Operating subsidies and performance in public transit: an empirical study
Matt G. Karlaftis and
Pat McCarthy
Transportation Research Part A: Policy and Practice, 1998, vol. 32, issue 5, 359-375
Abstract:
Based upon several studies analyzing the effects of public transit subsidies on a system's performance, there is a consensus that public transit subsidies have increased a system's effectiveness but compromized its efficiency and overall performance. In addition to providing an extensive review of recent work on this topic, the present analysis extends prior empirical research in two significant directions. First, this study controls for cross-section heterogeneity and autocorrelation that may otherwise seriously bias the resulting estimates and invalidate statistical tests.

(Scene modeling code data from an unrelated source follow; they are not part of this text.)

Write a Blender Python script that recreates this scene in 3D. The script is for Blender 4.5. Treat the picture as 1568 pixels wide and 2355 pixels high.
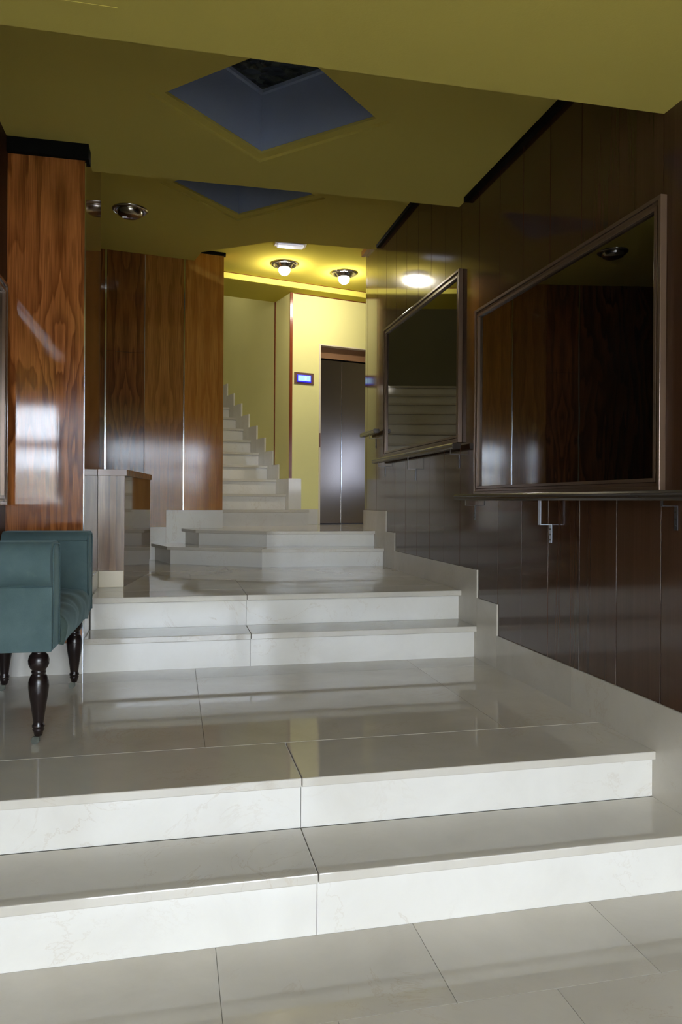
import bpy, bmesh, math, random
from mathutils import Vector, Matrix, noise as mnoise
from mathutils.geometry import tessellate_polygon
random.seed(4)
for o in list(bpy.data.objects): bpy.data.objects.remove(o)
S = bpy.context.scene
COL = S.collection
H = 1.28                                   # eye height above the lower floor

# ------------------------------------------------------------------ camera
TH = math.atan(385/1723.0)
cd = bpy.data.cameras.new('camera'); cam = bpy.data.objects.new('camera', cd); COL.objects.link(cam)
cd.sensor_fit = 'VERTICAL'; cd.sensor_height = 36.0; cd.lens = 1723/2355*36
cd.shift_y = -(1177.5-1152.4)/2355
cd.clip_start = 0.02
cam.matrix_world = Matrix.Translation((0, 0, H)) @ Matrix.Rotation(-TH, 4, 'Z') @ Matrix.Rotation(math.pi/2, 4, 'X') @ Matrix.Rotation(0.0062, 4, 'Z')
S.camera = cam
# ------------------------------------------------------------------ light
w = bpy.data.worlds.new('world'); S.world = w; w.use_nodes = True
bg = w.node_tree.nodes['Background']
bg.inputs[0].default_value = (0.85, 0.895, 1.0, 1); bg.inputs[1].default_value = 33.0
S.view_settings.view_transform = 'Standard'; S.view_settings.look = 'None'
S.view_settings.exposure = 0.0; S.view_settings.gamma = 1.0; S.view_settings.use_curve_mapping = False
pl = bpy.data.lights.new('entrance_portal', 'AREA'); pl.shape = 'RECTANGLE'; pl.size = 2.4; pl.size_y = 2.6
pl.cycles.is_portal = True
po = bpy.data.objects.new('entrance_portal', pl); COL.objects.link(po)
po.location = (0.36, -2.93, 1.32); po.rotation_euler = (math.pi/2, 0, 0)      # aims along +Y
for nm, y0, y1, z0, z1 in (('side_portal_a', 4.05, 4.75, 1.45, 2.25), ('side_portal_b', 5.45, 6.45, 1.5, 2.25)):
    q = bpy.data.lights.new(nm, 'AREA'); q.shape = 'RECTANGLE'; q.size = z1-z0; q.size_y = y1-y0; q.cycles.is_portal = True
    qo = bpy.data.objects.new(nm, q); COL.objects.link(qo)
    qo.location = (4.12, (y0+y1)/2, (z0+z1)/2); qo.rotation_euler = (0, math.pi/2, 0)      # aims along -X
BULB = 250.0

# ------------------------------------------------------------------ node helpers
def new_mat(name):
    m = bpy.data.materials.new(name); m.use_nodes = True
    nt = m.node_tree; b = nt.nodes['Principled BSDF']
    return m, nt, b
def nd(nt, t, **k):
    n = nt.nodes.new(t)
    for a, v in k.items(): setattr(n, a, v)
    return n
def lk(nt, a, b): nt.links.new(a, b)
def mapping(nt, src, scale=(1,1,1), loc=(0,0,0), rot=(0,0,0)):
    mp = nd(nt, 'ShaderNodeMapping'); mp.inputs['Scale'].default_value = scale
    mp.inputs['Location'].default_value = loc; mp.inputs['Rotation'].default_value = rot
    lk(nt, src, mp.inputs['Vector']); return mp.outputs['Vector']
def noise(nt, vec, scale, detail=4, rough=0.5, dist=0.0):
    n = nd(nt, 'ShaderNodeTexNoise'); n.inputs['Scale'].default_value = scale
    n.inputs['Detail'].default_value = detail; n.inputs['Roughness'].default_value = rough
    n.inputs['Distortion'].default_value = dist; lk(nt, vec, n.inputs['Vector']); return n.outputs['Fac']
def ramp(nt, fac, stops, interp='LINEAR'):
    r = nd(nt, 'ShaderNodeValToRGB'); r.color_ramp.interpolation = interp
    e = r.color_ramp.elements
    while len(e) < len(stops): e.new(0.5)
    for i, (p, c) in enumerate(stops):
        e[i].position = p; e[i].color = (c[0], c[1], c[2], 1) if hasattr(c, '__len__') else (c, c, c, 1)
    lk(nt, fac, r.inputs[0]); return r.outputs[0]
def mix(nt, fac, a, b, mode='MIX'):
    m = nd(nt, 'ShaderNodeMix', data_type='RGBA', blend_type=mode)
    for i, v in ((0, fac), (6, a), (7, b)):
        if hasattr(v, 'links') or hasattr(v, 'is_linked'): lk(nt, v, m.inputs[i])
        elif i == 0: m.inputs[0].default_value = v
        else: m.inputs[i].default_value = (v[0], v[1], v[2], 1)
    return m.outputs[2]
def math_(nt, op, a, b=0.0):
    m = nd(nt, 'ShaderNodeMath', operation=op)
    for i, v in ((0, a), (1, b)):
        if hasattr(v, 'is_linked'): lk(nt, v, m.inputs[i])
        else: m.inputs[i].default_value = v
    return m.outputs[0]
def bump(nt, h, strength, dist, b):
    bm_ = nd(nt, 'ShaderNodeBump'); bm_.inputs['Strength'].default_value = strength; bm_.inputs['Distance'].default_value = dist
    lk(nt, h, bm_.inputs['Height']); lk(nt, bm_.outputs[0], b.inputs['Normal'])
def pos(nt): return nd(nt, 'ShaderNodeNewGeometry').outputs['Position']
def island(nt): return nd(nt, 'ShaderNodeNewGeometry').outputs['Random Per Island']

def plain(name, col, rough=0.5, metal=0.0, ior=1.5, emit=None, es=0.0):
    m, nt, b = new_mat(name)
    b.inputs['Base Color'].default_value = (*col, 1); b.inputs['Roughness'].default_value = rough
    b.inputs['Metallic'].default_value = metal; b.inputs['IOR'].default_value = ior
    if emit: b.inputs['Emission Color'].default_value = (*emit, 1); b.inputs['Emission Strength'].default_value = es
    v = noise(nt, pos(nt), 40, 3); 
    r = nd(nt, 'ShaderNodeMapRange'); lk(nt, v, r.inputs[0]); r.inputs[3].default_value = max(0, rough-0.03); r.inputs[4].default_value = min(1, rough+0.04)
    lk(nt, r.outputs[0], b.inputs['Roughness'])
    return m

def paint(name, col, rough=0.6):
    m, nt, b = new_mat(name); P = pos(nt)
    c = mix(nt, ramp(nt, noise(nt, P, 1.3, 5), [(0.3, 0.0), (0.75, 1.0)]), [x*0.94 for x in col], col)
    lk(nt, c, b.inputs['Base Color']); b.inputs['Roughness'].default_value = rough; b.inputs['Specular IOR Level'].default_value = 0.0
    bump(nt, noise(nt, P, 140, 4), 0.25, 0.002, b)
    return m

def marble(name, light, dark, rough=0.14, vein=(0.42, 0.30, 0.17), amt=0.32):
    m, nt, b = new_mat(name); P = pos(nt); isl = island(nt)
    off = nd(nt, 'ShaderNodeVectorMath', operation='ADD'); lk(nt, P, off.inputs[0])
    sc = math_(nt, 'MULTIPLY', isl, 17.0); cx = nd(nt, 'ShaderNodeCombineXYZ'); lk(nt, sc, cx.inputs[0]); lk(nt, sc, cx.inputs[2])
    lk(nt, cx.outputs[0], off.inputs[1]); V = off.outputs[0]
    c = mix(nt, ramp(nt, noise(nt, V, 2.2, 6, 0.6, 0.6), [(0.32, 0.0), (0.7, 1.0)]), dark, light)
    n1 = noise(nt, V, 2.6, 8, 0.62, 1.4)
    v1 = ramp(nt, n1, [(0.488, 0.0), (0.498, 1.0), (0.508, 0.0)])
    msk = ramp(nt, noise(nt, V, 1.4, 2), [(0.48, 0.0), (0.66, 1.0)])
    f = math_(nt, 'MULTIPLY', v1, msk); f = math_(nt, 'MULTIPLY', f, amt)
    c = mix(nt, f, c, vein)
    tone = nd(nt, 'ShaderNodeMapRange'); lk(nt, isl, tone.inputs[0]); tone.inputs[3].default_value = 0.93; tone.inputs[4].default_value = 1.03
    cc = nd(nt, 'ShaderNodeVectorMath', operation='SCALE'); lk(nt, c, cc.inputs[0]); lk(nt, tone.outputs[0], cc.inputs['Scale'])
    lk(nt, cc.outputs[0], b.inputs['Base Color'])
    r = nd(nt, 'ShaderNodeMapRange'); lk(nt, noise(nt, P, 5, 5, 0.6), r.inputs[0])
    r.inputs[3].default_value = rough*0.6; r.inputs[4].default_value = rough*1.6
    lk(nt, r.outputs[0], b.inputs['Roughness']); b.inputs['IOR'].default_value = 1.5
    bump(nt, noise(nt, P, 3.0, 2), 0.06, 0.004, b)
    return m

def wood(name, c0, c1, c2, axis='X', centre=0.0, figure=1.0, rough=0.16, coat=1.0, stretch=0.10, ripple=0.10, ior=1.5, grain=0.55):
    """straight or book-matched flame veneer with a lacquer coat; axis is the horizontal direction along the face"""
    m, nt, b = new_mat(name); P = pos(nt)
    sx = nd(nt, 'ShaderNodeSeparateXYZ'); lk(nt, P, sx.inputs[0])
    u = sx.outputs[0] if axis == 'X' else sx.outputs[1]
    u = math_(nt, 'SUBTRACT', u, centre)
    if figure > 0: u = math_(nt, 'ABSOLUTE', u)
    if figure <= 0: u = math_(nt, 'ADD', u, math_(nt, 'MULTIPLY', island(nt), 3.7))
    z = sx.outputs[2]
    cv = nd(nt, 'ShaderNodeCombineXYZ'); lk(nt, u, cv.inputs[0]); lk(nt, z, cv.inputs[2])
    if figure <= 0: lk(nt, math_(nt, 'MULTIPLY', island(nt), 9.0), cv.inputs[1])
    V = cv.outputs[0]
    Vs = mapping(nt, V, (1, 1, stretch))
    big = noise(nt, mapping(nt, V, (2.0, 1, 0.45)), 1.6, 3, 0.5, 0.5)
    # flame: rings of a distorted field
    fld = math_(nt, 'ADD', math_(nt, 'MULTIPLY', u, 9.0), math_(nt, 'MULTIPLY', big, 9.0*abs(figure)))
    fld = math_(nt, 'ADD', fld, math_(nt, 'MULTIPLY', noise(nt, Vs, 22, 4), 0.9))
    rg = math_(nt, 'FRACT', fld)
    rg = ramp(nt, rg, [(0.0, 0.0), (0.55, 0.85), (0.9, 1.0), (1.0, 0.0)])
    fib = noise(nt, mapping(nt, V, (1, 1, 0.02)), 170, 4, 0.6)
    tone = noise(nt, mapping(nt, V, (1, 1, 0.25)), 4.0, 3)
    c = mix(nt, rg, c0, c1)
    c = mix(nt, ramp(nt, tone, [(0.35, 0.0), (0.7, 0.8)]), c, c2)
    c = mix(nt, ramp(nt, fib, [(0.35, grain), (0.62, 0.0)]), c, [x*0.55 for x in c0])
    lk(nt, c, b.inputs['Base Color'])
    b.inputs['Roughness'].default_value = 0.6; b.inputs['IOR'].default_value = 1.5; b.inputs['Specular IOR Level'].default_value = 0.0
    b.inputs['Coat Weight'].default_value = coat; b.inputs['Coat Roughness'].default_value = rough; b.inputs['Coat IOR'].default_value = ior
    rip = noise(nt, mapping(nt, V, (1, 1, 0.05)), 60, 3)
    bm_ = nd(nt, 'ShaderNodeBump'); bm_.inputs['Strength'].default_value = ripple; bm_.inputs['Distance'].default_value = 0.002
    lk(nt, rip, bm_.inputs['Height']); lk(nt, bm_.outputs[0], b.inputs['Coat Normal']); lk(nt, bm_.outputs[0], b.inputs['Normal'])
    return m

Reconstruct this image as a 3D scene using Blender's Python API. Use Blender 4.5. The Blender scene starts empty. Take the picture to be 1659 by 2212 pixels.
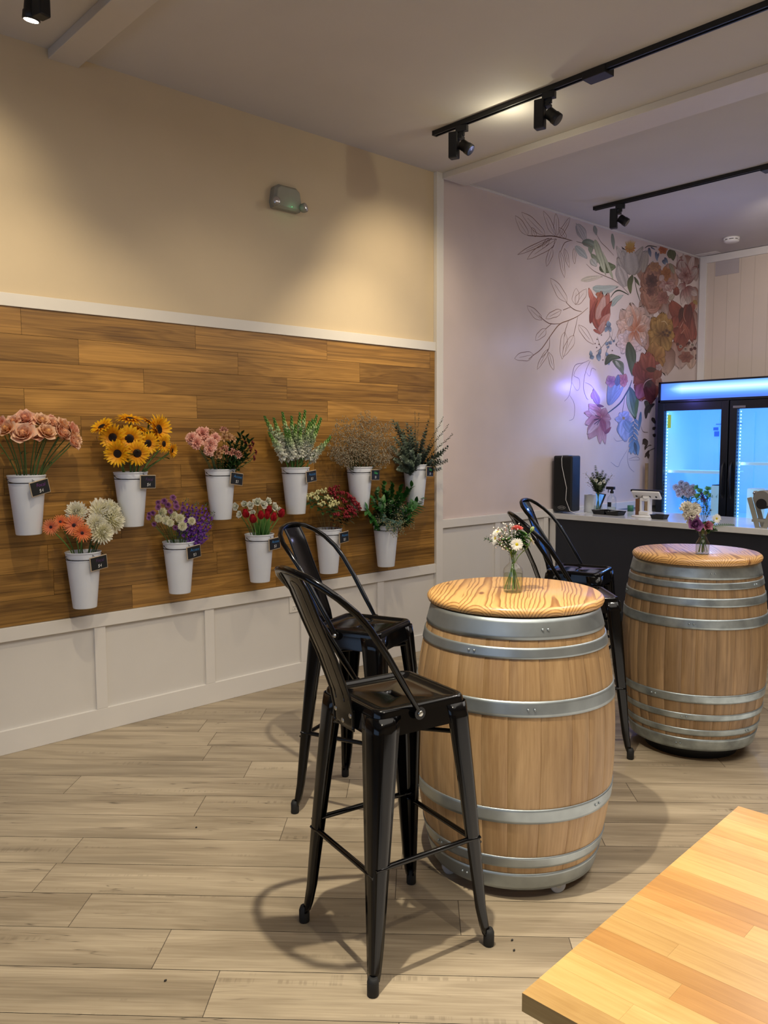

Second, in addition to examining the effect of subsidy by source (local, state, and federal), the paper statistically tests for differential subsidy effects by system size, a topic on which the literature has been surprisingly quiet. Based upon an analysis of panel data for fixed route public transit systems in Indiana, subsidies have no general effect on transit performance. Rather, transit system size significantly influences the effect that subsidies, both in total and disaggregated by source, have on performance. Further, a simulation analysis indicates that redistributing subsidies with no change in the total subsidy level will have little impact upon transit performance, a finding which may have important implications for evaluating alternative allocation schemes.